[A close parallel with the suggestion set forth above may be found in the position on the Council of the Indian Viceroy of the Indian Commander-in-Chief.]

For the purpose of bringing these Ministers into immediate contact with Parliament and at the same time of keeping them free from being involved in daily party debates and divisions, I advocate that they should be created members of the House of Lords.

[The feasibility of this suggestion is, I think, to a large extent illustrated by the positions now held in the House of Lords by his Royal Highness the Duke of Cambridge and Lord Wolseley. Possibly also in former days similar positions were to some extent maintained, without inconvenience, by the Duke of Wellington and Lord Hardinge.]

These two Ministers would each of them be assisted by (among other officers) (1) a chief of the staff whose duties will be sketched below, and (2) a financial secretary, with a seat in the House of Commons, whose duty it would be to explain and, if necessary, to defend in that assembly naval or military administration in detail.

III. For the purpose of (1) preserving and insuring the financial control of Parliament and of the Government, of (2) supplying the much-needed link between the two services, so that one great object—viz., Imperial defence—should be more completely attained, I propose that there should be created the office of Secretary of State and Treasurer for the Sea and Land Forces of the Crown.

This Minister would, according to my view, settle with the responsible heads of the services the amount of annual expenditure to be submitted to the Cabinet; he would be charged with the duty of auditing the accounts of the Admiralty and the War Office, with presenting to and defending in Parliament those estimates and that expenditure. He would be charged, further, with a third great duty—viz., with the control, management of, and responsibility for, the Ordnance Department, and with the making of the great contracts for the Army and the Navy. He would, as it were, set up and carry on a great shop from which the military and naval heads would procure most of the supplies which they needed.

The main outlines of expenditure having been agreed upon by the two professional Ministers in conjunction with the proposed Secretary of State, this latter would not interfere nor necessarily be held responsible for the administration of the services, excepting in so far as he might have undertaken to provide those services with ordnance and other supplies and in so far as his duty lay in auditing the accounts and in testing the stores in hand.
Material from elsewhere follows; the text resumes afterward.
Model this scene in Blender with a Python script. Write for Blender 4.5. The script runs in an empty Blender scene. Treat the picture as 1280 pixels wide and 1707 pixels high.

The Secretary of State as proposed would be assisted by (1) a Permanent Under-Secretary of State, (2) a Parliamentary Under-Secretary of State, (3) an Accountant and Auditor-General, (4) a Controller of Ordnance and Supplies, under whom would be (a) the Head of the Ordnance Factories, (b) the Director of Contracts.

The control and interference now exercised by the Treasury over Army and Navy expenditure would, under the proposed scheme, cease and determine. So also would the audit of the Controller or Auditor-General. I suggest that the Secretary of State, or his Accountant and Auditor-General would personally explain to Parliament and to the Committee of Public Account, Army and Navy Expenditure.

The relations between the proposed Ministers for the Army and Navy on one hand, and the Government on the other, would be closely analogous to the well-understood relations which now exist between the Home Government and the Viceroy of India or the Ambassador at a Foreign Court or a Colonial Governor. The Ministers for the Army and Navy might be dismissed by a new Government coming into office, but such a dismissal would be a grave Ministerial action requiring defence and explanation in Parliament.